Depois de feito este trabalho, quais dirias que são os caminhos apontados de possíveis soluções para combater a precariedade que retratas neste livro? Há exemplos lá fora que poderiam ser implementados por cá?
O Fora de Horas não é propriamente um livro de soluções. É um trabalho onde quis expor de uma forma directa e real os problemas. Claro, cada entrevistado tem a sua própria opinião sobre o que poderia ser feito para ajudar a combater a precariedade, desde criar sindicatos para proteger os direitos dos artistas, a desenvolver uma rede de salas de espectáculos que permita que todos os músicos possam tocar mais regularmente, a atribuição de subsídios de criação artística (que já existe em alguns países europeus) ou de apoio às mulheres artísticas quando estas, por exemplo, não podem dar concertos porque estão grávidas ou acabaram de ter um filho. Pessoalmente, não sendo um especialista no assunto, gostava de ver uma transformação mais estrutural e de base. Estabelecer um salário mínimo justo e formas de receber rendimentos que estejam mais adequados à realidade portuguesa para que se possa gastar e apoiar de uma forma mais saudável a cultura portuguesa.

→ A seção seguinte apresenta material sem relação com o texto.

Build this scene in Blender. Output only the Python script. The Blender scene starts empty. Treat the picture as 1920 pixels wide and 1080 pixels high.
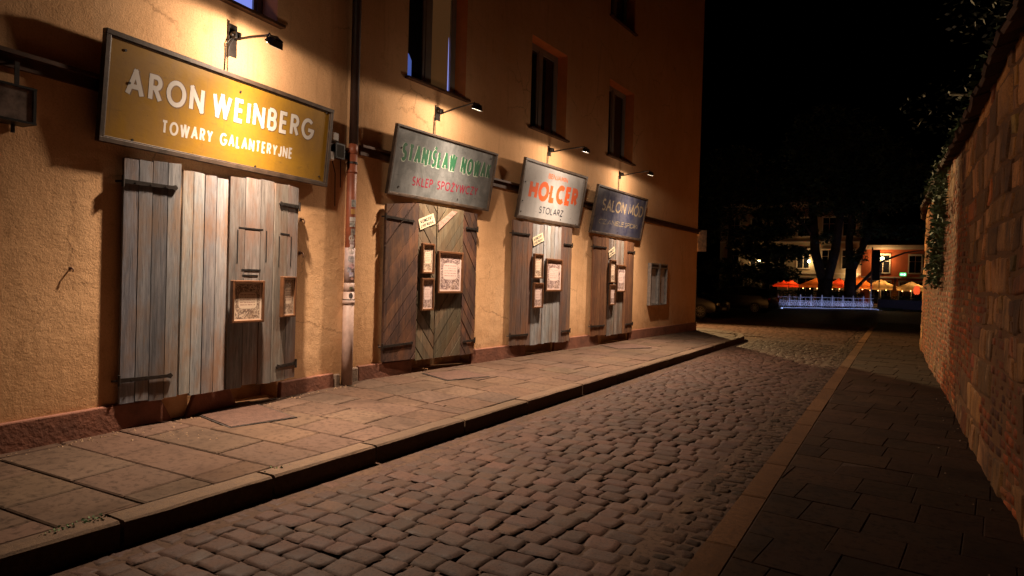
import bpy, math, random
from mathutils import Vector, Matrix
import numpy as np
random.seed(7); RNG = np.random.default_rng(7)
R = math.radians
SC = bpy.context.scene
COL = SC.collection

# ------------------------------------------------------------------ camera
cam_d = bpy.data.cameras.new("camera"); cam = bpy.data.objects.new("camera", cam_d); COL.objects.link(cam)
SC.camera = cam
cam_d.sensor_width = 36.0; cam_d.lens = 1234 / 1920 * 36.0
cam_d.clip_start = 0.05; cam_d.clip_end = 900
_yaw, _pit, _rol = R(30.4), R(-0.74), R(1.63)
_f = Vector((-math.sin(_yaw) * math.cos(_pit), math.cos(_yaw) * math.cos(_pit), math.sin(_pit)))
_r0 = Vector((math.cos(_yaw), math.sin(_yaw), 0)); _u0 = _r0.cross(_f)
_r = _r0 * math.cos(_rol) + _u0 * math.sin(_rol); _u = _u0 * math.cos(_rol) - _r0 * math.sin(_rol)
_m = Matrix((_r, _u, -_f)).transposed().to_4x4(); _m.translation = (0, 0, 1.5)
cam.matrix_world = _m

# ------------------------------------------------------------------ night sky, exposure
world = bpy.data.worlds.new("World"); SC.world = world; world.use_nodes = True
wn = world.node_tree; wn.nodes.clear()
sky = wn.nodes.new("ShaderNodeTexSky"); sky.sky_type = 'NISHITA'; sky.sun_disc = False
sky.sun_elevation = R(-9); sky.sun_rotation = R(140)
bg = wn.nodes.new("ShaderNodeBackground"); bg.inputs[1].default_value = 0.004
wo = wn.nodes.new("ShaderNodeOutputWorld")
wn.links.new(sky.outputs[0], bg.inputs[0]); wn.links.new(bg.outputs[0], wo.inputs[0])
SC.view_settings.view_transform = 'Standard'; SC.view_settings.look = 'None'
SC.view_settings.exposure = 0.8; SC.view_settings.gamma = 1.0
SC.cycles.max_bounces = 6; SC.cycles.diffuse_bounces = 4
SC.cycles.use_denoising = True
SC.cycles.sample_clamp_indirect = 4.0

LAMP_COL = (1.0, 0.75, 0.55)

# ------------------------------------------------------------------ helpers
def tag(o, label=None, cat=None, group=None, kind=None):
    if label: o['label'] = label
    if cat: o['category'] = cat
    if group: o['group'] = group
    if kind: o['kind'] = kind
    return o

def empty(name, loc=(0, 0, 0), rz=0.0, label=None, cat=None, group=None, parent=None):
    o = bpy.data.objects.new(name, None); COL.objects.link(o)
    o.location = loc; o.rotation_euler = (0, 0, rz); o.empty_display_size = 0.1
    if parent: o.parent = parent
    return tag(o, label, cat, group)

def kids(o): return [c for c in bpy.data.objects if c.parent == o]

def copy_tree(o, parent=None):
    ch = kids(o)
    c = o.copy(); COL.objects.link(c); c.parent = parent
    for k in ch: copy_tree(k, c)
    return c

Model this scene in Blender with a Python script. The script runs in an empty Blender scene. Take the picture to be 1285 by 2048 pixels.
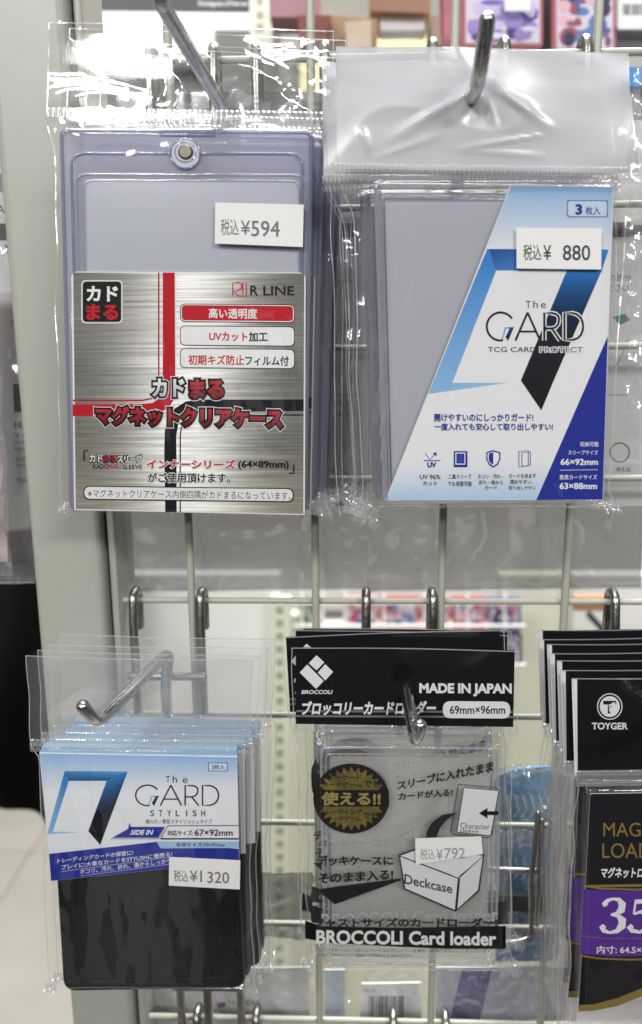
import bpy, math, random
from mathutils import Vector, Matrix, noise

sc = bpy.context.scene
COL = sc.collection

# ------------------------------------------------------------------ camera
F, CX, CY, D = 1600.0, 642.5, 1024.0, 308.0      # focal length and centre in photo pixels, distance to the wire grid in mm
TH, YAW, ROLL = math.radians(12.0), math.radians(2.05), math.radians(-0.45)
CAMROT = Matrix.Rotation(YAW, 3, 'Z') @ Matrix.Rotation(math.pi/2 - TH, 3, 'X') @ Matrix.Rotation(ROLL, 3, 'Z')
cam = bpy.data.cameras.new('camera')
cam.sensor_fit = 'VERTICAL'; cam.sensor_height = 36.0; cam.sensor_width = 36.0
cam.lens = F/2048*36
cam.clip_start = 0.02; cam.clip_end = 60
cam.dof.use_dof = True; cam.dof.focus_distance = 0.278; cam.dof.aperture_fstop = 9.2
camo = bpy.data.objects.new('camera', cam)
camo.matrix_world = Matrix.Translation((0, -D*0.001, 0)) @ CAMROT.to_4x4()
COL.objects.link(camo); sc.camera = camo

# ------------------------------------------------------------------ world, lamps, exposure
w = bpy.data.worlds.new('World'); sc.world = w; w.use_nodes = True
bgn = w.node_tree.nodes['Background']
bgn.inputs[0].default_value = (1.0, 1.0, 1.0, 1); bgn.inputs[1].default_value = 0.20
def lamp(name, loc, aim, sx, sy, power, col=(1, .992, .985)):
    l = bpy.data.lights.new(name, 'AREA'); l.shape = 'RECTANGLE'; l.size = sx; l.size_y = sy; l.energy = power; l.color = col
    o = bpy.data.objects.new(name, l); o.location = loc
    o.rotation_euler = (Vector(aim) - Vector(loc)).to_track_quat('-Z', 'Y').to_euler()
    COL.objects.link(o); return o
lamp('ceiling_lamp', (-0.95, -1.55, 1.05), (0, 0, -.05), 1.0, 0.25, 16.5)
lamp('ceiling_lamp', (-1.15, -4.3, 1.45), (0, 0, .1), 0.62, 0.24, 36)
lamp('ceiling_lamp', (1.5, -2.6, 1.6), (0, 0, 0), 1.2, 0.3, 42)
lamp('ceiling_lamp', (0.2, 0.75, 1.5), (0.1, .8, 0), 2.2, 0.9, 115)
sc.view_settings.view_transform = 'Standard'; sc.view_settings.look = 'None'
sc.view_settings.exposure = 0.16; sc.view_settings.gamma = 1.0
cy = sc.cycles
cy.max_bounces = 5; cy.diffuse_bounces = 2; cy.glossy_bounces = 3; cy.transmission_bounces = 2; cy.transparent_max_bounces = 64
cy.use_adaptive_sampling = True; cy.adaptive_threshold = 0.02
cy.sample_clamp_indirect = 4; cy.caustics_reflective = False; cy.caustics_refractive = False
cy.use_denoising = True

# ------------------------------------------------------------------ geometry helpers
INV = CAMROT
def ray(px, py):
    return INV @ Vector(((px-CX)/F, (CY-py)/F, -1.0))
def at(px, py, d):
    """World point (metres) where the sight line of photo pixel (px, py) meets the upright plane d mm in front of the wire grid."""
    r = ray(px, py); t = (D-d)*0.001/r.y
    return Vector((r.x*t, -d*0.001, r.z*t))
def obj(name, verts, faces, mats, parent=None, loc=None, smooth=False, cols=None, midx=None, uvs=None):
    o_loc = loc if loc is not None else Vector((0, 0, 0))
    base = o_loc
    if parent is not None:
        base = parent['_w'] if '_w' in parent else (0, 0, 0)
        base = Vector(base)
    me = bpy.data.meshes.new(name)
    me.from_pydata([tuple(Vector(v)-base) for v in verts], [], faces)
    if not isinstance(mats, (list, tuple)): mats = [mats]
    for m in mats: me.materials.append(m)
    if midx: me.polygons.foreach_set('material_index', midx)
    if cols:
        ca = me.color_attributes.new('ink', 'FLOAT_COLOR', 'CORNER')
        flat = []
        for fc in cols:
            for c in fc: flat += [c[0], c[1], c[2], 1.0]
        ca.data.foreach_set('color', flat)
    if smooth: me.polygons.foreach_set('use_smooth', [True]*len(me.polygons))
    me.update()
    o = bpy.data.objects.new(name, me)
    o['_w'] = tuple(base)
    COL.objects.link(o)
    if parent is not None: o.parent = parent
    else: o.location = base
    return o
def thing(name, label, cat, loc, group=None):
    o = bpy.data.objects.new(name, None); COL.objects.link(o); o.empty_display_size = .01
    o.location = loc; o['_w'] = tuple(loc); o['label'] = label; o['category'] = cat
    if group: o['group'] = group
    return o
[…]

Que fossem atribuídos apoios aos mais novos ou descontos na compra de bilhetes ou de arte para que possamos começar a desenvolver novas audiências e a apoiar as salas de espectáculos. Gostava de ver este efeito de bola de neve a atravessar a sociedade portuguesa, mas, infelizmente, acho que é algo que tão cedo não vai acontecer. Entretanto, o caminho é para a frente, sem desistir, com dignidade e de entreajuda.